GM作物の食品としての安全性については,科学的には問題ないとされていますが,植物本来の遺伝子が改変されていますので,それまで無かった未知化合物が作り出される可能性もないとは言えず,その未知化合物が人間に対する毒性を持っていることもあり得ます。そのようなことが起こらないよう,遺伝子の導入は正確に行われているはずで,現在までのところ,毒性を持つ作物ができて人に害があったという確かな証拠はありません。
安全であることを裏付ける実績は積み重なってきていますが,安心できる確かな証明もないというのが現状だと思います。従って,昆虫についても,GM作物を食べた結果,どうなるかは予測できないというのが現状ですが,これまでのところ,世界各地で栽培されているGM作物の蜜を吸ったり,実を食べた昆虫に異変が起こったという科学的報告はありません。
害虫防除に使うフェロモンは,太古の昔から昆虫が作り出して,仲間との交信(異性を誘引したり,仲間を集合させたり,仲間に危険を知らせたり)に使っていた化学物質と全く同じ物質を人間が有機化学を使って純粋に作り出したものにすぎません。
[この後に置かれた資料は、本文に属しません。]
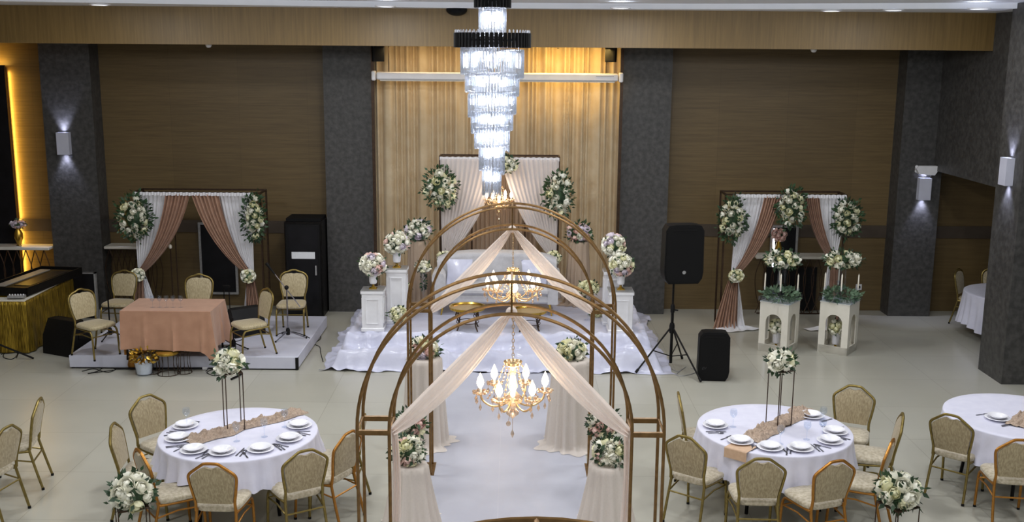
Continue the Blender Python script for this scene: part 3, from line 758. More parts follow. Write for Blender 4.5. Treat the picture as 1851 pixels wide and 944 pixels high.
GC = on(970, 940, 3.35)
arch_gate(0.0, GA, 'bronze double hoop arch nearest the stage, white runner between its legs')
arch_gate(0.0, GB, 'bronze double hoop arch in the middle of the aisle, over the large pendant chandelier')
arch_gate(GC.x, GC.y - .3, 'bronze arch nearest the camera, only its top hoop showing at the bottom', SPR=GC.z - RO_)

def gate_swag(yf, s, label, tail=True):
    """voile ribbon from the top of the inner hoop to the springing, then hanging down the leg"""
    a = Vector((s * .012, yf + .12, SPR + RI_ - .02)); b = Vector((s * (RI_ - .02), yf + .04, SPR - .02))
    def fn(u, v):
        q = a.lerp(b, v); sag = 4 * v * (1 - v)
        wd = .03 + .115 * sag ** .8 + .025 * v
        q = Vector((q.x - s * .00 * sag, q.y, q.z - .055 * sag))
        k = (u - .5)
        nrm = Vector((s * .62, 0, .78))
        fold = math.sin(u * 2 * PI * 3 + v * 2) * .018 * (1 - .3 * sag) + .03 * math.cos(u * PI) * sag
        return q + nrm * (k * wd) + Vector((0, fold + k * .05, 0))
    mb = MB().grid(fn, 24, 40)
    o = mb.build('arch_drape', M['peach'], ang=3)
    tag(o, label, 'drape', 'voile swags on the arches')
    if tail:
        def tl(u, v):
            z = lerp(SPR + .0, .12, v); wd = .05 + .035 * v
            return (b.x + (u - .5) * wd * 1.0 + s * -.01 + .012 * math.sin(v * 7), b.y + .02 * math.sin(u * 2 * PI * 3 + v * 3) + .02, z)
        MB().grid(tl, 18, 24).build('tail', M['peach'], o, ang=3)
    k = MB().ball((a.x, a.y, a.z), (.03, .03, .04), 10, 7).build('knot', M['peach'], o, ang=3)
    return o
for yf, nm in ((GA, 'arch nearest the stage'), (GB, 'middle arch')):
    for s in (-1, 1): gate_swag(yf, s, 'pale peach voile swag on the %s side of the %s' % ('left' if s < 0 else 'right', nm), tail=(yf == GB))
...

人工合成の「人工」という言葉に違和感を感じられたのかも知れませんが,昆虫(自然,天然)が作ろうと人間(人工)が作ろうと,全く同じ物質です。私たちが飲んでいるジュースなどに添加されている香料は,もともとは植物などの香気成分ですが,今は,香料会社で人工的に,純粋に作られたものが使われています。植物に含まれているものと全く同じ物質であり,害はありません。人工フェロモンも昆虫が使っているものと全く同じ物質で,もともとそれを使っている昆虫はもちろんのこと,人間にとっても害はありません。